A Thunderous moment in time (a_t_m_t) is a sound piece which looks at micro-temporal understandings of time-space offered by the electromagnetic frequencies/ radio waves generated by thunder and lightning - in order to step back from notions of metabolic time and step into the abiotic micro-time of nondescript ever-moving electromagnetic energies.

a_t_m_t is composed solely via electromagnetic frequencies transducted into the audio range of VLF (very low frequencies) through A DIY VLF Receiver. VLF is a radio spectrum between 1 kHz and 30 kHz (a large part of which falls under the human hearing range), with wavelengths ranging 10 to 100 kms - beyond the range of human-generated radio signals. The signals received in this band are largely produced naturally by the Earth’s ionosphere.

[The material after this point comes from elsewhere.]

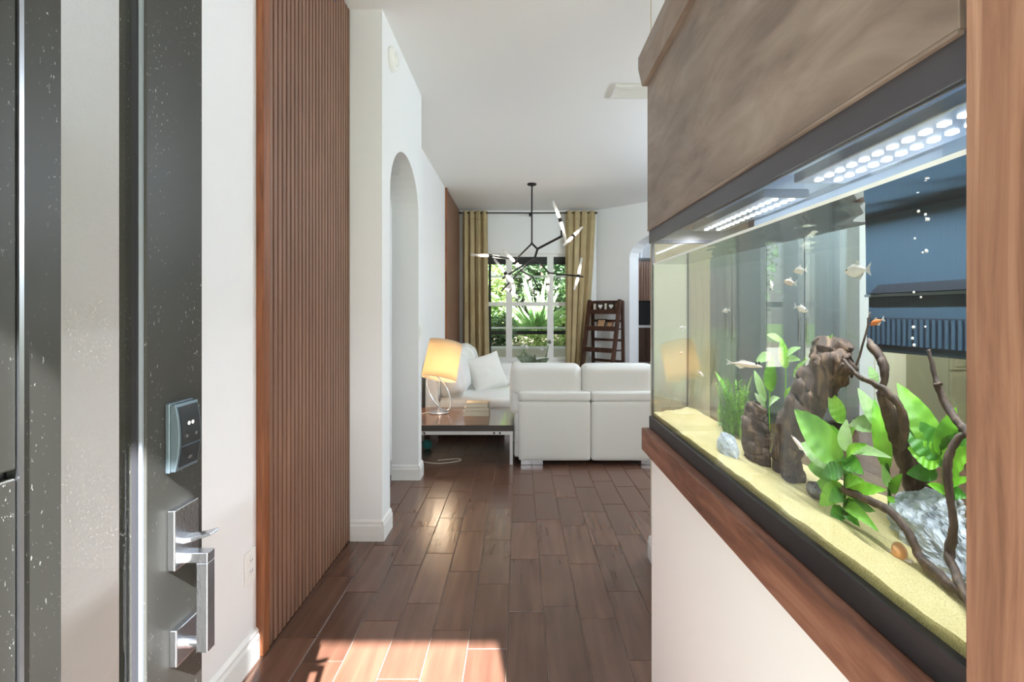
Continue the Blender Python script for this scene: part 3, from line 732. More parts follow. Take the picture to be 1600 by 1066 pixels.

Making VLF audible, helps make audible (among other things) the light-speed time of pops and clicks (a.k.a lightening-stroke statics/ radio atmospherics occurring almost 100 times pjher second) and the non-locality of globe-hopping whistlers (generated a second or two after lightening) travelling along the lines of Earth’s magnetosphere into near space and onto the opposite hemisphere.

Through stretching, granularizing, isolating, synthesizing, subtracting, and droning whistlers, cracks and pops into milliseconds, a_t_m_t expands on a single moment of thunderous time - one whistler - and speculates what listening to radio-light time could be like. By extracting milliseconds from the vast sea of VLF radio waves, emerge thin bands of non-local solitude.

The sound piece spends its time ( 9 minutes and 30 seconds) within the highly stretched space of many such single whistlers communicating with each other (much like the 1500-2000 lightening storms in progress on earth at any given moment in time), and exposing human bodies to a temporal phasing which metabolic ways of life often has limited or no access to.